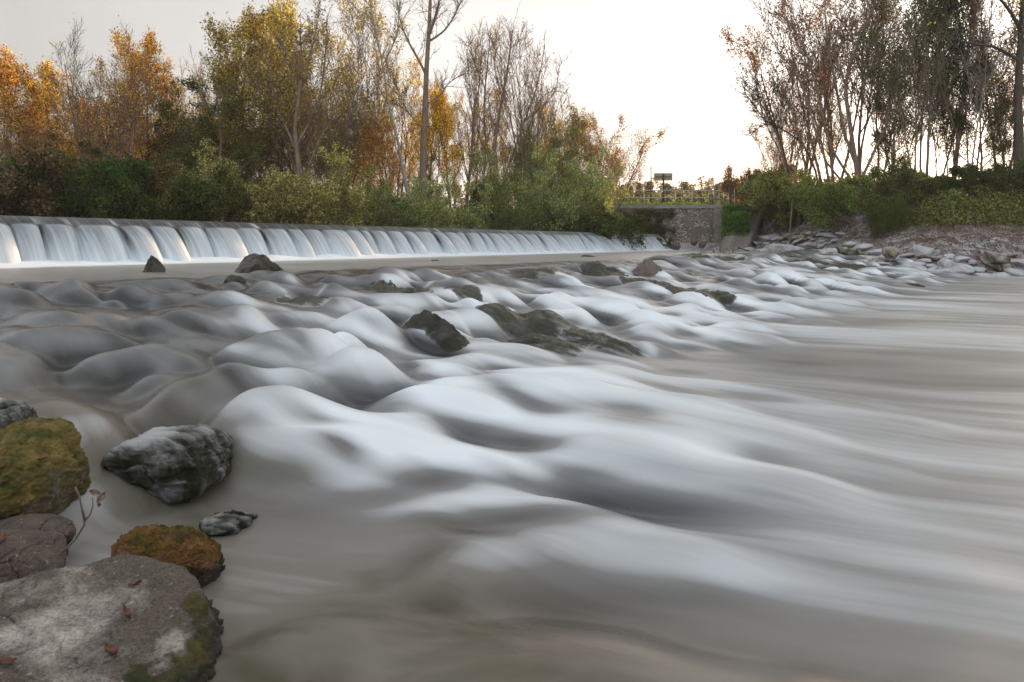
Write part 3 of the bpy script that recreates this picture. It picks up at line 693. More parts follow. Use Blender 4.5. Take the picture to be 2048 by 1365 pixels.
near_rock(W3(44, 1426, 2.04), (.50, .58, .38), 54, R_SLAB, 'broad grey slab with pale worn middle and mossy right flank at the bottom corner', rot=(.10, .10, -.15),
          mossf=lambda W, n: sstep(-1.18, -1.00, W[:, 0] - .12*(W[:, 1]-2.1) + .16*fbm(W[:, 0]*5, W[:, 1]*5, W[:, 2]*5, 4)) - .2*sstep(2.45, 2.6, W[:, 1]) , wornf=lambda W: .02 + .75*np.exp(-(((W[:, 0]+1.42)/.26)**2 + ((W[:, 1]-2.10)/.20)**2)) + .35*fbm(W[:, 0]*4, W[:, 1]*4, 0*W[:, 0], 3), nfac=8, pw=24, rough=.035, planes=[(.08, .03, 1, .50)])
near_rock(W3(10, 1215, 2.5), (.20, .15, .12), 55, R_SLATE, 'low dark stone wedged between slab and smooth brown stone', mossf=lambda W, n: .1+0*n[:, 0], nfac=9)
# ------------------------------------------------------------------ trees
def grow(seed, H=10.0, stems=1, spread=.1, lean=(0, 0), nb=(14, 7, 5), ang=(45, 45, 45), ratio=(.42, .5, .5), wob=(.05, .10, .15), trop=(.02, .04, .05), r0=.14, first=.3, baseR=.15, stemlen=(.85, 1.0), fork=None, minr=.012):
    rg = np.random.RandomState(seed); polys = []; tips = []
    def perp(d, a, az):
        u = np.cross(d, [0, 0, 1.0]); 
        if np.linalg.norm(u) < 1e-3: u = np.array([1.0, 0, 0])
        u /= np.linalg.norm(u); v = np.cross(d, u)
        n = d*math.cos(a) + (u*math.cos(az) + v*math.sin(az))*math.sin(a); return n/np.linalg.norm(n)
    def br(p, d, L, r, lev):
        n = (16, 8, 5, 3)[lev]; pts = [p]; 
        for i in range(n):
            d = d + rg.normal(0, wob[min(lev, 2)], 3) + np.array([0, 0, trop[min(lev, 2)]]); d = d/np.linalg.norm(d); p = p + d*L/n; pts.append(p)
        pts = np.array(pts); rr = r*(1-.82*np.linspace(0, 1, n+1)**.9); rr = np.maximum(rr, minr*.5)
        polys.append((pts, rr, lev))
        if lev >= 2: tips.append(pts[1:])
        if lev < 3 and lev < len(nb):
            az = rg.uniform(0, 6.28)
            for k in range(nb[lev]):
                f = (first if lev == 0 else .18) + (1-(first if lev == 0 else .18))*(k+rg.uniform(.2, .8))/nb[lev]
                x = f*n; i = min(int(x), n-1); q0 = pts[i] + (pts[i+1]-pts[i])*(x-i)
                dd = pts[i+1]-pts[i]; dd /= np.linalg.norm(dd)
                az += 2.4 + rg.uniform(-.6, .6)
                a = math.radians(ang[lev]*rg.uniform(.65, 1.25))
                Lc = L*ratio[lev]*rg.uniform(.7, 1.2)*(1.15-.65*f)
                br(q0, perp(dd, a, az), Lc, max(rr[i]*.55, minr), lev+1)
    for s in range(stems):
        az = s*6.28/stems + rg.uniform(-.5, .5); o = baseR*(stems > 1)*rg.uniform(.3, 1)
        p0 = np.array([math.cos(az)*o, math.sin(az)*o, -.15])
        sp = spread*(rg.uniform(.3, 1.2) if stems > 1 else 0)
        d = np.array([math.cos(az)*sp + lean[0], math.sin(az)*sp + lean[1], 1.0]); d /= np.linalg.norm(d)
        br(p0, d, H*rg.uniform(*stemlen), r0*(rg.uniform(.6, 1) if stems > 1 else 1), 0)
    return polys, tips, rg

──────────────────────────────

▶ [Set exercise]:
Take the listing and print it again exactly, but without any pictures.

▶ [Solved problem]:
Write part 3 of the bpy script that recreates this picture. It picks up at line 693. More parts follow. Use Blender 4.5. Take the picture to be 2048 by 1365 pixels.
near_rock(W3(44, 1426, 2.04), (.50, .58, .38), 54, R_SLAB, 'broad grey slab with pale worn middle and mossy right flank at the bottom corner', rot=(.10, .10, -.15),
          mossf=lambda W, n: sstep(-1.18, -1.00, W[:, 0] - .12*(W[:, 1]-2.1) + .16*fbm(W[:, 0]*5, W[:, 1]*5, W[:, 2]*5, 4)) - .2*sstep(2.45, 2.6, W[:, 1]) , wornf=lambda W: .02 + .75*np.exp(-(((W[:, 0]+1.42)/.26)**2 + ((W[:, 1]-2.10)/.20)**2)) + .35*fbm(W[:, 0]*4, W[:, 1]*4, 0*W[:, 0], 3), nfac=8, pw=24, rough=.035, planes=[(.08, .03, 1, .50)])
near_rock(W3(10, 1215, 2.5), (.20, .15, .12), 55, R_SLATE, 'low dark stone wedged between slab and smooth brown stone', mossf=lambda W, n: .1+0*n[:, 0], nfac=9)
# ------------------------------------------------------------------ trees
def grow(seed, H=10.0, stems=1, spread=.1, lean=(0, 0), nb=(14, 7, 5), ang=(45, 45, 45), ratio=(.42, .5, .5), wob=(.05, .10, .15), trop=(.02, .04, .05), r0=.14, first=.3, baseR=.15, stemlen=(.85, 1.0), fork=None, minr=.012):
    rg = np.random.RandomState(seed); polys = []; tips = []
    def perp(d, a, az):
        u = np.cross(d, [0, 0, 1.0]); 
        if np.linalg.norm(u) < 1e-3: u = np.array([1.0, 0, 0])
        u /= np.linalg.norm(u); v = np.cross(d, u)
        n = d*math.cos(a) + (u*math.cos(az) + v*math.sin(az))*math.sin(a); return n/np.linalg.norm(n)
    def br(p, d, L, r, lev):
        n = (16, 8, 5, 3)[lev]; pts = [p]; 
        for i in range(n):
            d = d + rg.normal(0, wob[min(lev, 2)], 3) + np.array([0, 0, trop[min(lev, 2)]]); d = d/np.linalg.norm(d); p = p + d*L/n; pts.append(p)
        pts = np.array(pts); rr = r*(1-.82*np.linspace(0, 1, n+1)**.9); rr = np.maximum(rr, minr*.5)
        polys.append((pts, rr, lev))
        if lev >= 2: tips.append(pts[1:])
        if lev < 3 and lev < len(nb):
            az = rg.uniform(0, 6.28)
            for k in range(nb[lev]):
                f = (first if lev == 0 else .18) + (1-(first if lev == 0 else .18))*(k+rg.uniform(.2, .8))/nb[lev]
                x = f*n; i = min(int(x), n-1); q0 = pts[i] + (pts[i+1]-pts[i])*(x-i)
                dd = pts[i+1]-pts[i]; dd /= np.linalg.norm(dd)
                az += 2.4 + rg.uniform(-.6, .6)
                a = math.radians(ang[lev]*rg.uniform(.65, 1.25))
                Lc = L*ratio[lev]*rg.uniform(.7, 1.2)*(1.15-.65*f)
                br(q0, perp(dd, a, az), Lc, max(rr[i]*.55, minr), lev+1)
    for s in range(stems):
        az = s*6.28/stems + rg.uniform(-.5, .5); o = baseR*(stems > 1)*rg.uniform(.3, 1)
        p0 = np.array([math.cos(az)*o, math.sin(az)*o, -.15])
        sp = spread*(rg.uniform(.3, 1.2) if stems > 1 else 0)
        d = np.array([math.cos(az)*sp + lean[0], math.sin(az)*sp + lean[1], 1.0]); d /= np.linalg.norm(d)
        br(p0, d, H*rg.uniform(*stemlen), r0*(rg.uniform(.6, 1) if stems > 1 else 1), 0)
    return polys, tips, rg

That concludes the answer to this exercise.